Since reaching my 80th birthday in November, I have been keenly aware that I am running out of time. According to the Social Security actuaries, my life expectancy is now in single digits, roughly eight more years. That’s a sobering realization.
For most of my life, my orientation has been toward the future, anticipating and preparing for new beginnings. Beginning school, entering marriage, starting a family, graduating from school, launching a vocation, moving to a new congregation and community, retiring from one position and beginning another one, having grandchildren and even a great grandchild. The future has seemed limitless.
Now, I am living with more endings than beginnings. I have more memories than dreams, more recollections than anticipations. I’m losing more long-time friends and family members faster than gaining new ones.
Diminishment is my reality. Diminished energy, diminished engagements, diminished responsibilities, diminished influence, diminished number of living siblings, diminished circle of friends, diminished mobility.
Although my health is currently strong and my cognitive capacities are intact, frailty is likely just around the corner. I dread that phase for me and my family. I prefer to skip feebleness, but physical and mental frailty is the norm in our later years.
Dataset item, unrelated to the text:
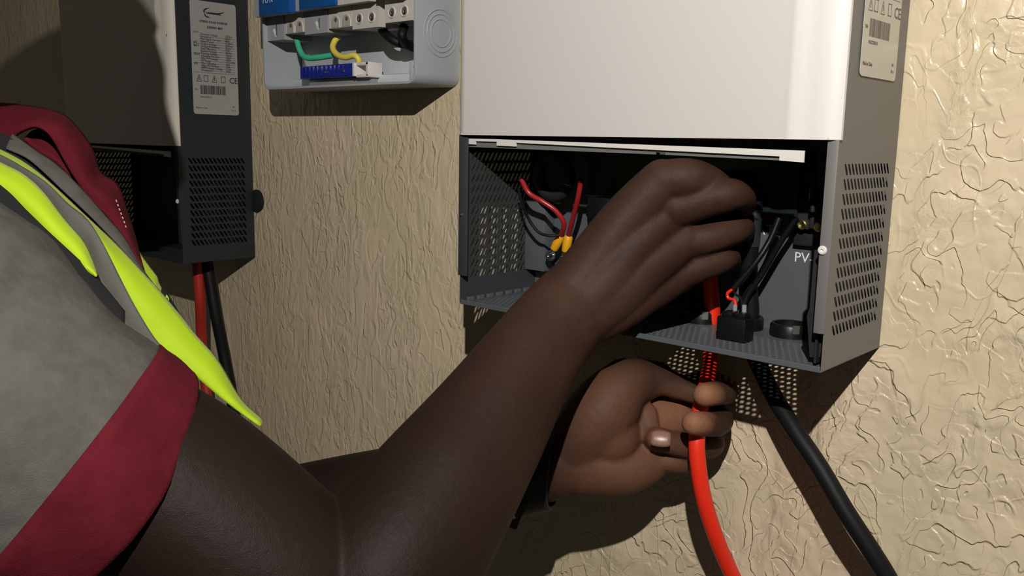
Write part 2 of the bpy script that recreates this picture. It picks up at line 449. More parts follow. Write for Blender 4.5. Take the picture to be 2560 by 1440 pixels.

This sounds so depressing! Admittedly, I am grieving a multitude of losses and learning to live with accumulating endings and fewer beginnings.
Laments have become integral to my prayer life. Psalm 71 surfaces regularly: “Do not cast me off in the time of my old age; do not forsake me when my strength is spent.”
Laments, however, clear the way for possible new beginnings. They are means of letting go, probing deeper, and re-ordering priorities. Lament makes possible a re-orientation toward the present and future.
During a seminar on pastoral care and dementia, a friend asked, “Ken, you cared for Linda during the years of her frailty and death. What did you learn in that process that is helpful as you face your own frail years?”
My immediate response was that I know I will be supported in my infirmity by people who love me. As Linda was surrounded by love and support as her capacities diminished, I will be upheld by that same love. I may not be able to reciprocate, but I know from experience that love expands as we live in solidarity with the vulnerable and powerless. After all, love endures because love is participation in the very life of God.
As I have continued to ponder my friend’s question, other lessons have emerged.
Loving Linda in her frailty has taught me to value the present moment and fill it with as much joy and love as possible. In reality, the present moment is all any of us have for certain. As with most things, time increases in value as it decreases in quantity. In a sense, each moment is a new opportunity, even a new beginning!
Linda also helped me to learn that it’s the simple, even unnoticed actions that have the most meaning. A gesture of recognition, fleeting smile, twinkle in the eyes, gentle squeeze of the hand, simple act of kindness toward those nearby have immeasurable effects. Though the circle of relationships may grow smaller, the depth of the love can grow deeper. As Mother Teresa affirmed: “Not all of us can do great things. But we can do small things with great love.”
Finally, I am learning that being really is more important than doing! That is a hard reality to accept in a society that values productivity above almost all else. Human worth often is measured by capacities to produce, to DO! I’m living proof that the ability to DO inevitably diminishes with the advancement of age. But BEING a beloved child of God has no expiration date.
Although death has taken Linda’s presence from me, she remains part of my BEING, reminding me that when death comes to me, I will still be part of those with whom I have shared love.